I loved this movie as a kid, and while I don’t remember watching it very many times, every time I watch it now I still remember everything that happens. I can even hum the incredibly depressing piano theme music to the movie from memory. I’m starting to suspect that this one movie has greatly shaped my choices of media products, and life in general, for reasons I have explained above. I remember thinking that the movie was more depressing than most other movies I watched at that age, and looking back on it now, it definitely is. As a child I can remember being pretty fascinated with death, and that is not something that has let up as I’ve aged (although I feel that’s a pretty common thing).
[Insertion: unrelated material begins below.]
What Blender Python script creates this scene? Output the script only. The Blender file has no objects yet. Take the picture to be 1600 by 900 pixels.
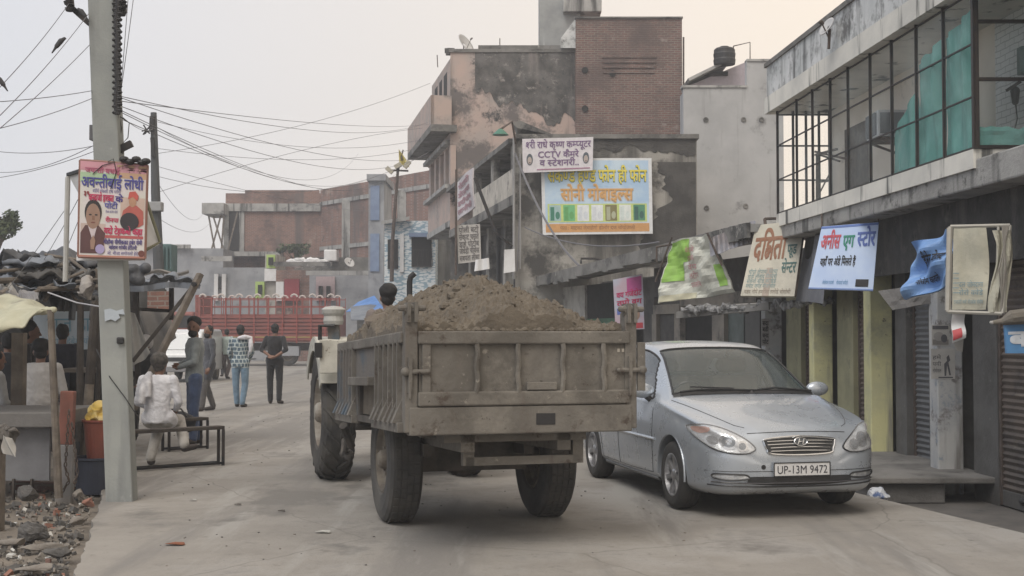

My favourite television show is Six Feet Under, and the majority of my favourite movies do not end particularly happily. Casper might have been a kids movie that was bad and depressing, but at least it wasn’t completely hiding us from death. The line people seem to remember from this movie is when Casper asks Kat, “Can I keep you?” The movie shows us that Casper can’t really keep Kat, much like we can’t really keep anything. The people at Amblin Entertainment seemed to feel that this was a lesson we should be learning at a young age.